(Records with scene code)
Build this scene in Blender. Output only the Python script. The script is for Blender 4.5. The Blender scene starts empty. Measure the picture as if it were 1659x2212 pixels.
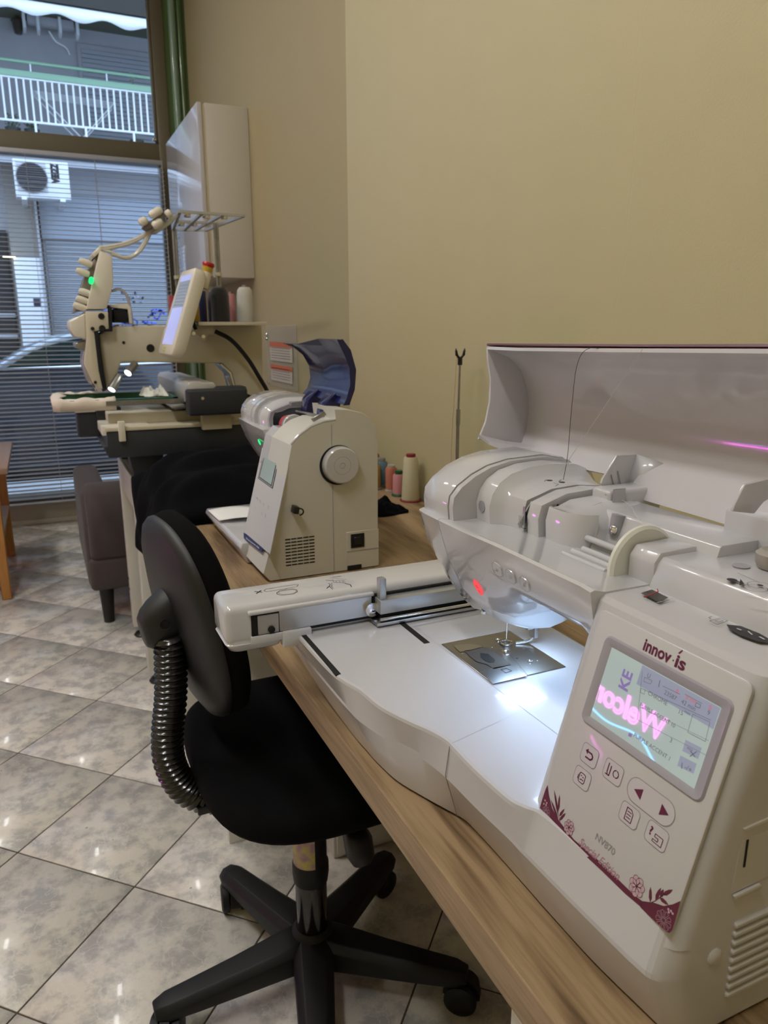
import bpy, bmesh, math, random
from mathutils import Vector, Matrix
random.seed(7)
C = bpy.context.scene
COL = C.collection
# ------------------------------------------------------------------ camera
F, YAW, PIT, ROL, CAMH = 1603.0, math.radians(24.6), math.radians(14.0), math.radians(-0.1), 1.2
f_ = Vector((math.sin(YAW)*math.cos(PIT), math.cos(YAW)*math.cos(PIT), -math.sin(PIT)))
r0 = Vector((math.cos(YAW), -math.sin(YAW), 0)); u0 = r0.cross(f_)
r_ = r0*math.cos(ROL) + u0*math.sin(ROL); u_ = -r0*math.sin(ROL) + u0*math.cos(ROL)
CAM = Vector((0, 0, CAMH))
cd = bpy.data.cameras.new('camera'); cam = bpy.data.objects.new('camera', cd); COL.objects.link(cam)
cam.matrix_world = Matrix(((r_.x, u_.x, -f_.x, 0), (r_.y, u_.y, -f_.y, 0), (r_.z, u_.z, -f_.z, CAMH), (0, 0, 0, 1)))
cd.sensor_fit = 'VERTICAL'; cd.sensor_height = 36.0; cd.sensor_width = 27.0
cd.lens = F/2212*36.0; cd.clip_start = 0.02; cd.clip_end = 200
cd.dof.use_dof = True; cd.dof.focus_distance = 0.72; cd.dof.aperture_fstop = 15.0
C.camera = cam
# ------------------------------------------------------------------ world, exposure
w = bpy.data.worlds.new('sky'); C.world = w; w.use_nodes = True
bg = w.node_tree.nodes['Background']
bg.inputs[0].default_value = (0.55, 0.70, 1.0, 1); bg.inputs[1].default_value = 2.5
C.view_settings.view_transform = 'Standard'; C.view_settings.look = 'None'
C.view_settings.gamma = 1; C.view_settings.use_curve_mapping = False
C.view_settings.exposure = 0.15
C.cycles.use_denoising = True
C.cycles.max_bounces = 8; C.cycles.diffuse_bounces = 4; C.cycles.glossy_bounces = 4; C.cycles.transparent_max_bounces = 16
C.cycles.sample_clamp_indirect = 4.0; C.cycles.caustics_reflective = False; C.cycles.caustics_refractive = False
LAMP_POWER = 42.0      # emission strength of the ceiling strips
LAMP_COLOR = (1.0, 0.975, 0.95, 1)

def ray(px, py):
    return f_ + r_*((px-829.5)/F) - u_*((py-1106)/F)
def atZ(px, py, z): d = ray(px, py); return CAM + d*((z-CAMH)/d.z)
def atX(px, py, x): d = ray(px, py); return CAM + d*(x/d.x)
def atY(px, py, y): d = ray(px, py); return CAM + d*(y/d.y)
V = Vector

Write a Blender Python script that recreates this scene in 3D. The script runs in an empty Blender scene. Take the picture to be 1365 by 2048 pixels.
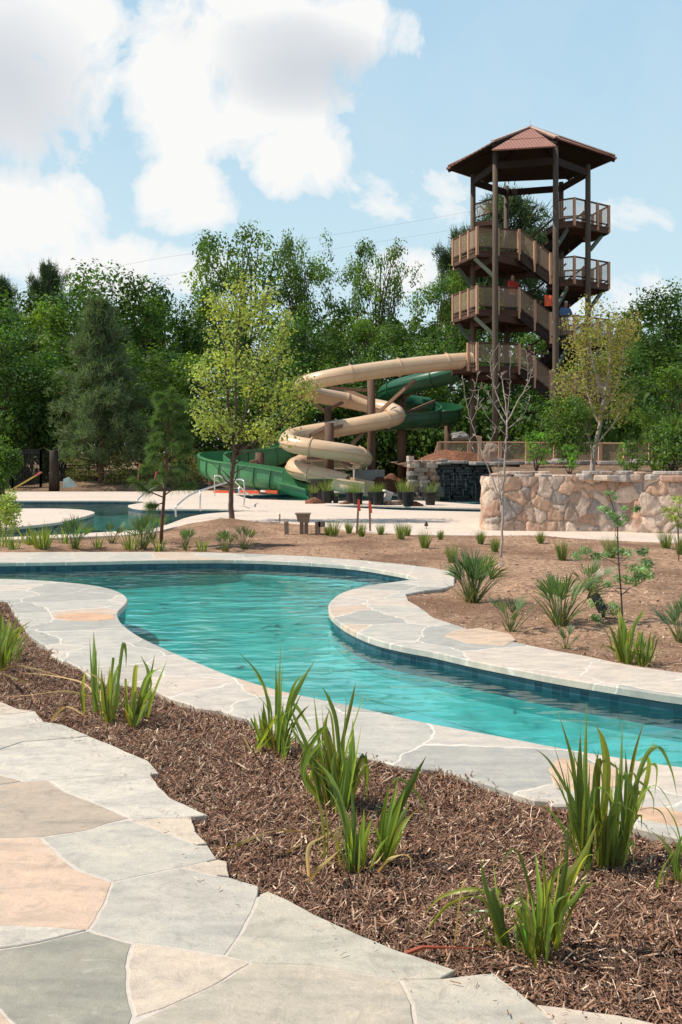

Task goal
Within the listing, how many lines hold the word "pixels"? Only the number is to be given.

Solution for this task
2